Lola is released on 7 April in cinemas and on 8 May on digital platforms.
Last year’s Fantasia Festival offered us the sublime Japanese micro-budget time travel picture Beyond the Infinite Two Minutes. Now FrightFest 2022 brings us a temporal paradox World War Two gem that explores ethical reasoning, Andrew Legge’s LOLA.
Since the dawn of radio and television, the human race has been transmitting its music, culture, and news into the deep reaches of space. These signals have travelled far beyond the reaches of humankind and may have been found by other civilisations – a theme explored in Joe Dante’s underrated Explorers (1985). But time is not linear. Therefore, it’s more than possible a BBC News bulletin broadcast today will be watched by an alien race long after the earth has ceased to exist. Many argue that our entire notion of time is a human construct, so imagine if our future television broadcasts and radio transmissions were out there waiting to be found by someone or something that knew how to capture them.
READ MORE: BEYOND THE INFINITE TWO MINUTES
In a brisk 79 minutes, Legge offers us one of the best temporal paradox movies of the past five years by concentrating his story on one question: if you could see the horrors yet to come, would you not have a duty to try and change the course of history? In 2021, a mysterious celluloid film was discovered in the cellar of a Sussex house that once belonged to Martha and Thomasina Hanbury (Stefani Martini and Emma Appleton). Held in this dusty can was a first-person account of the lives of two sisters who invented a machine that captured radio waves from the future, LOLA.
The towering LOLA sits in one of the sparse rooms of the sister’s country manor, offering a magical window into the future. Here Martha and Thomasina fall in love with David Bowie’s music, Kubrick’s films, and the dawn of equal rights. However, as World War Two comes into view, they also have a window into the horrors yet to come, from The Blitz to the march of fascism across Europe. Therefore, the sisters face a moral and ethical dilemma, do they use LOLA to intervene and save lives or keep the machine a secret? Martha and Thomasina opt to save lives and begin broadcasting the coordinates of future bombing raids, their anonymous radio messages saving countless lives. But the more you change the present, no matter how honourable your intentions, the more the future morphs into something unrecognisable.
READ MORE: WRECK
From the outset, LOLA isn’t interested in the concept of physical time travel, opting instead to explore the psychological and ethical questions that would come from seeing what is about to transpire. Culturally this leads Martha and Thomasina to sing songs yet to be written, create filming techniques yet to be invented and adopt language that is not a part of 1940s society. While these outcomes appear innocent, the sisters are already changing the course of history without considering the implications. But it’s their joint decision to change the path of the war that is genuinely fascinating. Here Legge’s film explores the differing ethics of both sisters as LOLA sparks a series of unforeseen events.

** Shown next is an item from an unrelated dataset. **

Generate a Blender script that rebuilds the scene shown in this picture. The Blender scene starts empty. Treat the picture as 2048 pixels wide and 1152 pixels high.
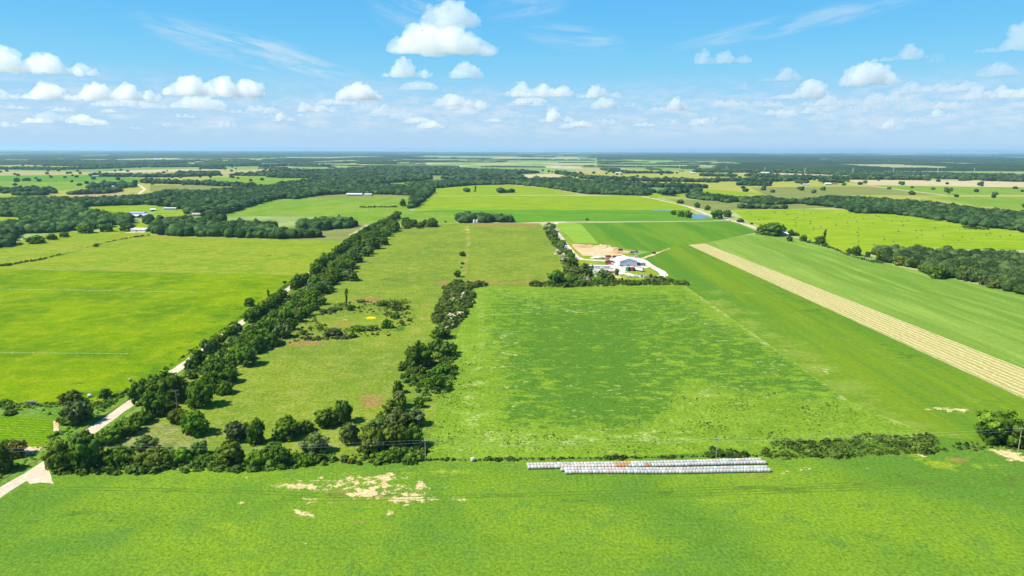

Tom believes in their intervention even if it changes the future; in her actions, I was reminded of Spock’s classic line from the Wrath of Khan as he says to Kirk, “Logic clearly dictates that the needs of the many outweigh the needs of the few … or the needs of the one.” However, Martha soon comes to believe that changing the future, no matter the lives saved in the present, is wholly unethical. This places both sisters on a collision course as the world unravels around them in ways they couldn’t have foreseen when they turned LOLA on for the first time.
READ MORE: FRIGHTFEST BITES 2022
What plays out is a stunning take on the temporal paradox and a series of moral and ethical questions surrounding conflict and war. Here, Legge encourages his audience to consider their ethical position in a similar way to Stephen King’s The Dead Zone and 11.22.63 while equally paying homage to the classic alternate timeline stories of The Man in the High Castle and The Small Change Trilogy.
The design and performances at the heart of this stunning indie gem are equally impressive. Oona Menges’ cinematography captures the style of Pathé, Gaumont and Movietone newsreels that would light up British cinema screens through a haze of cigarette smoke. With a feeling of authenticity that is rare in the found footage sub-genre, LOLA plays with our sense of reality through Tom and Mars’ language and their love of both sixties and seventies music. The result is a genuinely fascinating and engaging movie that demands multiple viewings as we walk alongside two women whose scientific genius may be their downfall. But time can be rewritten, right?
Summary
A genuinely fascinating and engaging movie that demands multiple viewings as we walk alongside two women whose scientific genius may be their downfall. But time can be rewritten, right?